We have structured this course such that it leverages your existing knowledge of the EVM as foundation to accelerate your learning curve.
ICP smart contracts**,** also known as Canisters, have the capability to securely and autonomously read from and write to EVM-compatible chains (e.g. Ethereum, Optimism, and Polygon) using Chain Fusion Technology (CFT).
Leveraging this feature, there are a variety of functionalities that can be built such as co-processors, bridges, and ICP smart contracts capable of holding multiple tokens across various blockchains.
Some popular implementations of the Chain Fusion Technology are of ckBTC, ckETH and ckUSDC. These are the digital twins or “wrapped tokens” of BTC, ETH and USDC replicated on the ICP network using CFT. An advantage is that you can trade the wrapped Bitcoin (ckBTC) and wrapped Ether (ckETH) cheaply on the ICP Network as well as gaining access to the liquidity of Ethereum and Bitcoin.
Chain Fusion Technology opens up a pathway for creating cross-chain DeFi applications, multi-chain marketplaces, cross-chain governance systems, and numerous other use cases.
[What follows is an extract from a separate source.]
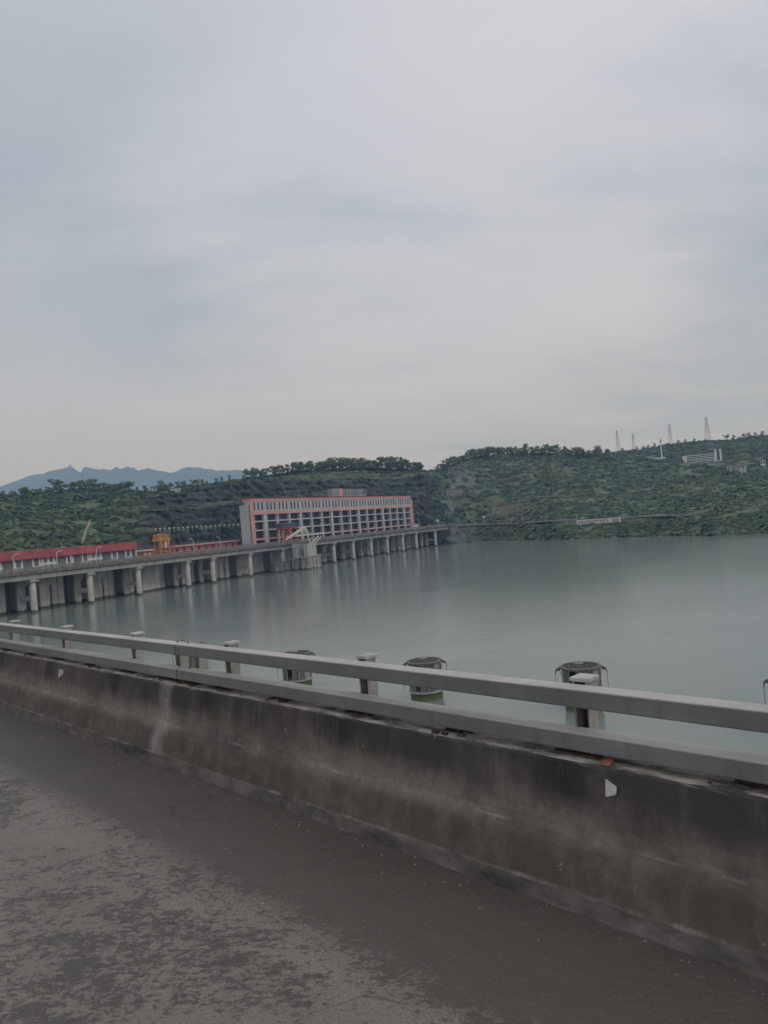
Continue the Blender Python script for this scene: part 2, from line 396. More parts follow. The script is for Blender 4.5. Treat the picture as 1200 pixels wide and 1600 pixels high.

Check out the existing protocols built on top of CFT: Chain Fusion Ecosystem.
Soon, Chain Fusion Technology can be used to communicate with the Solana network after their next Helium Milestone.
One of the final projects you'll be developing in this tutorial is a cross-chain bridge powered by Chain Fusion Technology. This will enable you to bridge ERC-20 Tokens from one EVM chain to another or into ICP. All performed securely through an advanced cryptographic protocol called Threshold ECDSA as well as ICP’s unique feature called HTTP outcalls. Don’t worry about the heavy use of ICP jargon; we’ll break it down and understand the details step-by-step.